В. О. Как вам двоим пришло в голову сотворить Бустоса Домека?
Х. Л. Б. Я не хотел писать вместе с Бьой, мне казалось, что соавторство невозможно, но однажды утром он мне предложил попробовать: я собирался к ним на ленч, оставалось два свободных часа, и у нас уже был сюжет. Мы начали писать, и — случилось чудо. Начали мы писать в стиле, не похожем ни на мой, ни на его. Вместе мы каким-то образом создали третьего персонажа, Бустоса Домека — Домек это фамилия одного из прадедов Бьой, Бустосом звали моего прадеда из Кордовы, — и в результате оказалось, что произведения Бустоса Домека не похожи ни на то, что Бьой пишет самостоятельно, ни на то, что я пишу самостоятельно. Каким-то образом этот персонаж существует. Но существует только тогда, когда мы беседуем вдвоем. <…>
В. О. Перебирая бумаги, я нашла еще снимок, вам не известный. Хочу включить его в книгу. Этот снимок сделан в Вилья-Окампо, в холле, когда в Буэнос-Айрес приехал сэр Джулиан Хаксли, генеральный директор ЮНЕСКО. Было это при диктаторе. Я получила от Хаксли письмо, в котором он просил меня пригласить моих друзей — писателей, преподавателей, ученых, чтобы он мог с ними познакомиться. Что я и сделала. Среди них был профессор Уссе. Накануне этой встречи наш дом чуть не сгорел. Две комнаты на втором этаже были совершенно испорчены огнем. В том числе библиотека, где находились книги моего отца. Пришлось нам собраться в холле, и вот здесь сняты вы с нашими друзьями, среди них Рафаэль Альберти. На заднем плане виден портрет моего прадеда Мануэля Окампо, друга Сармьенто, написанный Прилидиано Пуэйрредоном. Думаю, вы были согласны с тем, что говорилось в тот вечер. Не знаю, помните ли вы, что из-за этого посещения моего дома Джулиан Хаксли не был принят диктатором…
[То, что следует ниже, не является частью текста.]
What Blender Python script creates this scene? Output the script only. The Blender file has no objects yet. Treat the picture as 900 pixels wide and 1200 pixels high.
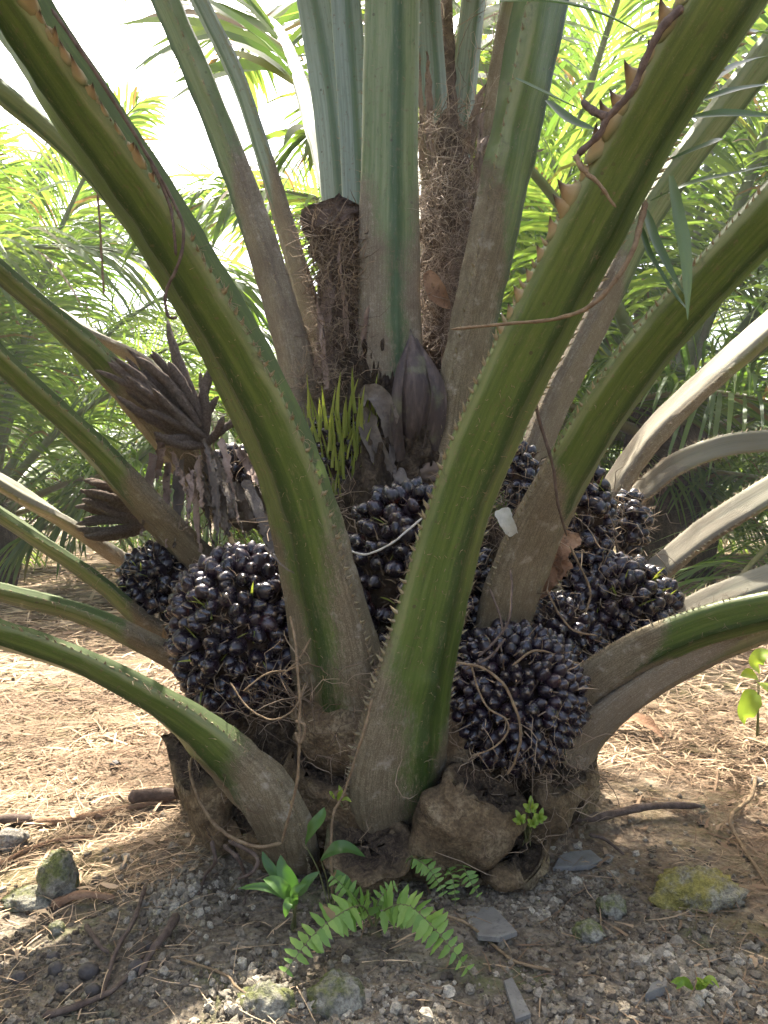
import bpy, math, random
import numpy as np
from mathutils import Vector, Matrix

R = math.radians
rnd = random.Random(7)
rng = np.random.default_rng(11)
SC = bpy.context.scene
COL = SC.collection

# ---------------------------------------------------------------- camera, sky, sun, exposure
CAM_H = 0.75
FPX = 906.0            # focal length in photograph pixels (900 x 1200)
cam = bpy.data.cameras.new('camera')
cam.sensor_fit = 'VERTICAL'
cam.sensor_height = 36.0
cam.lens = 36.0 * FPX / 1200.0
cam.clip_start = 0.02
cam.clip_end = 2000
camo = bpy.data.objects.new('camera', cam)
camo.location = (0, 0, CAM_H)
camo.rotation_euler = (R(90), 0, 0)
COL.objects.link(camo)
SC.camera = camo

SUN_DIR = Vector((-0.17, 0.56, 1.0)).normalized()      # towards the sun
SUN_EL = math.asin(SUN_DIR.z)
SUN_AZ = math.atan2(SUN_DIR.x, SUN_DIR.y)
w = bpy.data.worlds.new('World')
SC.world = w
w.use_nodes = True
nt = w.node_tree
bg = nt.nodes['Background']
sky = nt.nodes.new('ShaderNodeTexSky')
sky.sky_type = 'NISHITA'
sky.sun_disc = False
sky.sun_elevation = SUN_EL
sky.sun_rotation = SUN_AZ
sky.air_density = 0.7
sky.dust_density = 6.0
sky.ozone_density = 0.1
nt.links.new(sky.outputs[0], bg.inputs[0])
bg.inputs[1].default_value = 0.15
sl = bpy.data.lights.new('sun', 'SUN')
sl.energy = 3.4
sl.angle = R(0.6)
sl.color = (1.0, 0.95, 0.86)
so = bpy.data.objects.new('sun', sl)
so.rotation_euler = SUN_DIR.to_track_quat('Z', 'Y').to_euler()
so.location = SUN_DIR * 50
COL.objects.link(so)
SC.view_settings.view_transform = 'Standard'
SC.view_settings.look = 'None'
SC.view_settings.gamma = 1.0
SC.view_settings.exposure = 2.52
SC.cycles.max_bounces = 7
SC.cycles.transmission_bounces = 4
SC.cycles.use_adaptive_sampling = True


# ---------------------------------------------------------------- helpers
def at(px, py, Y):
    """photo pixel at a real distance Y in front of the lens -> point in the place"""
    return np.array([(px - 450.0) / FPX * Y, Y, CAM_H - (py - 600.0) / FPX * Y])


_lat = rng.random((256, 256))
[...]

Х. Л. Б. Пожалуй, было бы правильней сказать, что это посещение избавило Джулиана Хаксли от свидания с диктатором.
В. О. У меня есть еще одно фото, сделанное здесь, в Вилья-Окампо, когда вы и Мальеа пришли к нам на ленч с великой актрисой Элен Хейз. Что вам больше всего нравится в театре?
Х. Л. Б. Я больше люблю читать пьесы, чем смотреть на сцене, кроме пьес О’Нила. О’Нил при чтении кажется мне поверхностным, но на сцене он меня потрясает, глубоко волнует. Когда я думаю о театре, в памяти мгновенно возникают два имени: имя Ибсена, которого я надеюсь когда-нибудь прочесть в оригинале, и имя Бернарда Шоу. The rest is silence.
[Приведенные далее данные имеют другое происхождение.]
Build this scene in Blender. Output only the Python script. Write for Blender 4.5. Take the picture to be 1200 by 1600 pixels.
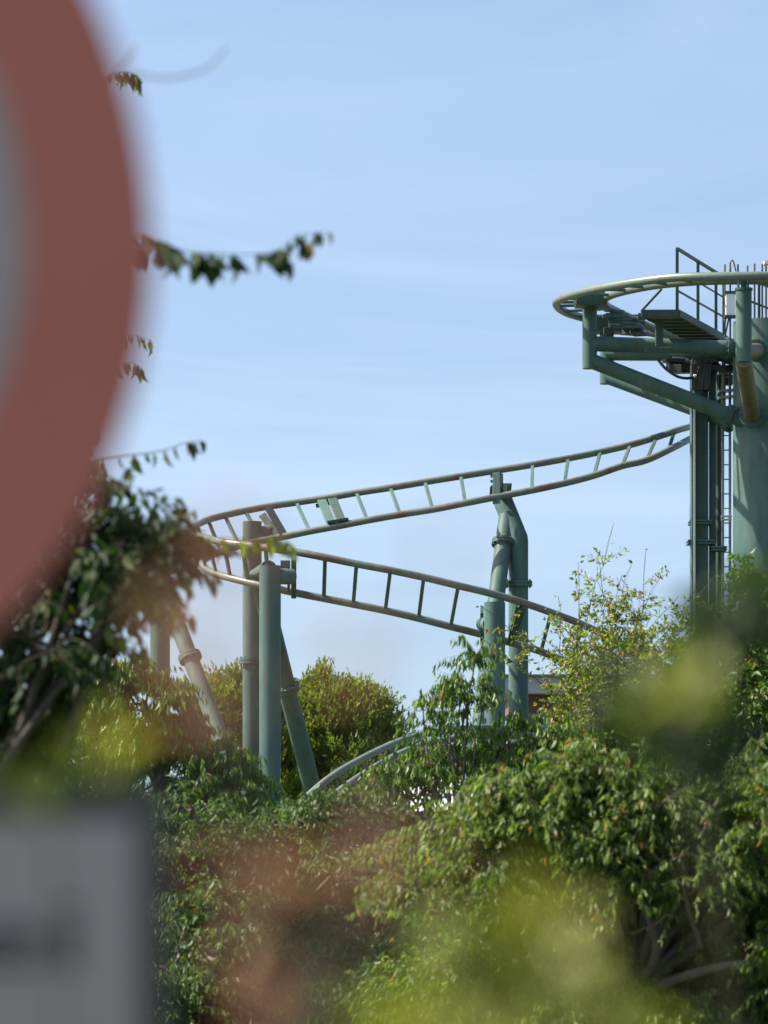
import bpy, math, random
import numpy as np
from mathutils import Vector
rnd = random.Random(7)
rng = np.random.default_rng(11)
for o in list(bpy.data.objects): bpy.data.objects.remove(o)
scene = bpy.context.scene
C = scene.collection
# ------------------------------------------------------------------ camera, sky, sun
F, HZ, EYE = 5100.0, 1250.0, 1.7
def P(px, py, Y):
    return Vector(((px-600.0)*Y/F, Y, EYE+(HZ-py)*Y/F))
cam = bpy.data.cameras.new('camera'); co = bpy.data.objects.new('camera', cam); C.objects.link(co)
co.location = (0, 0, EYE); co.rotation_euler = (math.radians(90), 0, 0)
cam.sensor_width = 36; cam.sensor_fit = 'AUTO'; cam.lens = F/1600*36
cam.shift_y = (HZ-800)/1600
cam.clip_start = 0.1; cam.clip_end = 5000
cam.dof.use_dof = True; cam.dof.focus_distance = 50; cam.dof.aperture_fstop = cam.lens/29.0
cam.dof.aperture_blades = 0
scene.camera = co
SUN_EL = math.radians(48); SUN_AZ = math.radians(93)       # measured from the direction back to the camera, towards the left
sunv = Vector((-math.sin(SUN_AZ)*math.cos(SUN_EL), -math.cos(SUN_AZ)*math.cos(SUN_EL), math.sin(SUN_EL)))
world = bpy.data.worlds.new('World'); scene.world = world; world.use_nodes = True
nt = world.node_tree; nt.nodes.clear()
N = nt.nodes.new; L = nt.links.new
sky = N('ShaderNodeTexSky'); sky.sky_type = 'NISHITA'; sky.sun_disc = False
sky.sun_elevation = SUN_EL; sky.sun_rotation = math.atan2(sunv.x, sunv.y)
sky.altitude = 0; sky.air_density = 1.0; sky.dust_density = 2.8; sky.ozone_density = 1.6
gco = N('ShaderNodeTexCoord'); lift = N('ShaderNodeVectorMath'); lift.operation = 'MULTIPLY_ADD'      # look a little higher into the clear sky
lift.inputs[1].default_value = (1, 1, .8); lift.inputs[2].default_value = (0, 0, .12); nrm = N('ShaderNodeVectorMath'); nrm.operation = 'NORMALIZE'
L(gco.outputs['Generated'], lift.inputs[0]); L(lift.outputs[0], nrm.inputs[0]); L(nrm.outputs[0], sky.inputs[0])
hs = N('ShaderNodeHueSaturation'); hs.inputs['Saturation'].default_value = 1.0
tc = N('ShaderNodeTexCoord'); mp = N('ShaderNodeMapping'); mp.inputs['Scale'].default_value = (1.0, 1.0, 5)
nz = N('ShaderNodeTexNoise'); nz.inputs['Scale'].default_value = 3.2; nz.inputs['Detail'].default_value = 5; nz.inputs['Roughness'].default_value = .62; nz.inputs['Distortion'].default_value = 1.2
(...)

В. О. Раз уж мы заговорили о театре, расскажите немного о том, что для вас значил кинематограф, если он действительно вам нравится и вы часто ходите в кино.
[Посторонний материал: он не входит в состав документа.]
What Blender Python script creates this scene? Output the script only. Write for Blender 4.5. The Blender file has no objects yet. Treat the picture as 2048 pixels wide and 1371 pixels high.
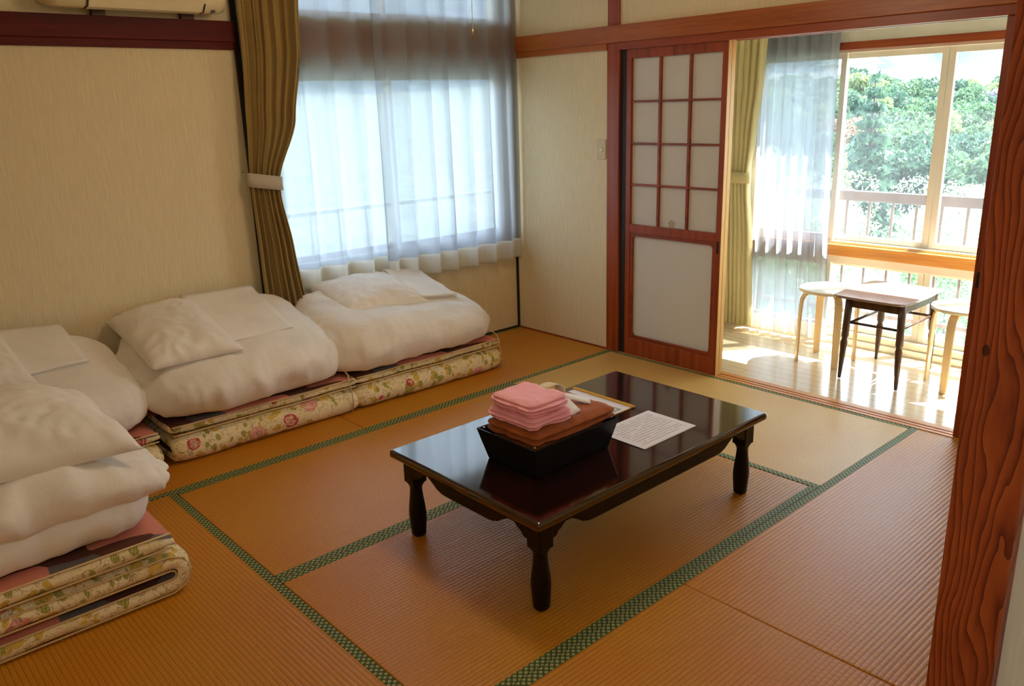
import bpy, bmesh, math, random
from mathutils import Vector, Matrix, noise
from math import sin, cos, pi, radians, exp, sqrt

sc = bpy.context.scene
C = sc.collection
random.seed(7)

# ---------------------------------------------------------------- camera, sky, sun, exposure
cam_d = bpy.data.cameras.new('camera')
cam_d.sensor_fit = 'HORIZONTAL'; cam_d.sensor_width = 36.0
cam_d.lens = 1630.8 * 36.0 / 2048.0
cam_d.clip_start = 0.05; cam_d.clip_end = 2000
cam = bpy.data.objects.new('camera', cam_d); C.objects.link(cam)
yaw, pit, rol = radians(138.223), radians(16.286), radians(-1.746)
d = Vector((cos(pit)*cos(yaw), cos(pit)*sin(yaw), -sin(pit)))
r = d.cross(Vector((0, 0, 1))).normalized(); u = r.cross(d)
r2 = cos(rol)*r + sin(rol)*u; u2 = -sin(rol)*r + cos(rol)*u
M = Matrix((r2, u2, -d)).transposed().to_4x4(); M.translation = Vector((4.093, -3.7307, 1.4957))
cam.matrix_world = M
sc.camera = cam
sc.view_settings.view_transform = 'Standard'
sc.view_settings.look = 'None'
sc.view_settings.gamma = 1.0
sc.view_settings.use_curve_mapping = False
sc.view_settings.exposure = 1.22
sc.cycles.max_bounces = 9; sc.cycles.diffuse_bounces = 6; sc.cycles.glossy_bounces = 4
sc.cycles.transmission_bounces = 6; sc.cycles.transparent_max_bounces = 16
sc.cycles.sample_clamp_indirect = 6.0
sc.cycles.caustics_reflective = False; sc.cycles.caustics_refractive = False
sc.cycles.use_denoising = True

world = bpy.data.worlds.new('sky'); sc.world = world
world.use_nodes = True
wn = world.node_tree.nodes; wl = world.node_tree.links
bg = wn['Background']
tc = wn.new('ShaderNodeTexCoord'); sep = wn.new('ShaderNodeSeparateXYZ'); wr = wn.new('ShaderNodeValToRGB')
wl.new(tc.outputs['Generated'], sep.inputs[0]); wl.new(sep.outputs['Z'], wr.inputs[0])
wr.color_ramp.elements[0].position = 0.0; wr.color_ramp.elements[0].color = (0.90, 0.96, 1.0, 1)
wr.color_ramp.elements[1].position = 0.7; wr.color_ramp.elements[1].color = (0.52, 0.72, 1.0, 1)
wl.new(wr.outputs[0], bg.inputs[0]); bg.inputs[1].default_value = 4.2

sun_d = bpy.data.lights.new('sun', 'SUN'); sun_d.energy = 17.0; sun_d.color = (1.0, 0.97, 0.93); sun_d.angle = radians(0.6)
sun = bpy.data.objects.new('sun', sun_d); C.objects.link(sun)
sun.rotation_euler = Vector((-0.32, -0.50, -0.86)).to_track_quat('-Z', 'Y').to_euler()

def area(name, loc, target, w, h, power, col=(1, 1, 1), portal=False):
    l = bpy.data.lights.new(name, 'AREA'); l.shape = 'RECTANGLE'; l.size = w; l.size_y = h; l.energy = power; l.color = col
    o = bpy.data.objects.new(name, l); C.objects.link(o); o.location = loc
    o.rotation_euler = (Vector(target)-Vector(loc)).to_track_quat('-Z', 'Y').to_euler()
    if portal: l.cycles.is_portal = True
    return o
area('portal_side', (-0.14, -0.94, 1.42), (1, -0.94, 1.42), 1.75, 1.7, 1, portal=True)
area('portal_front', (2.2, 1.16, 0.9), (2.2, 0, 0.9), 2.5, 1.75, 1, portal=True)
# unseen fill light added behind the camera to brighten the room
area('hall_fill_light', (4.6, -3.9, 2.30), (4.2, -3.2, 0), 0.8, 0.8, 10, (1.0, 0.96, 0.90))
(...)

Х. Л. Б. Раньше я был кинозрителем. Теперь я скорее кинослушатель. Мне было бы приятно снова увидеть фильмы о гангстерах Джозефа фон Штернберга, те, в которых Банкрофт и Фред Колер без конца убивают друг друга. Я также не раз смотрел фильмы “Призрак розы”, “Большая игра”, “Вечер в опере”, “Безумие”, “Головокружение”, “Ниночка”, “Любовь без преград”, “Коллекционер”, “В назначенный час”, “Картум”… Знаю, в перечнях больше всего привлекает внимание то, что пропущено. Как правило, я предпочитаю фильмы американские или английские.
В. О. Если бы вы могли увидеть во сне свою жизнь — ведь мы не только проживаем жизнь, но и видим ее в снах, — на каком периоде вам хотелось бы подольше задержаться — на детстве, отрочестве или на зрелости?
Х. Л. Б. Мне хотелось бы подольше задержаться на этом дне 1967 года.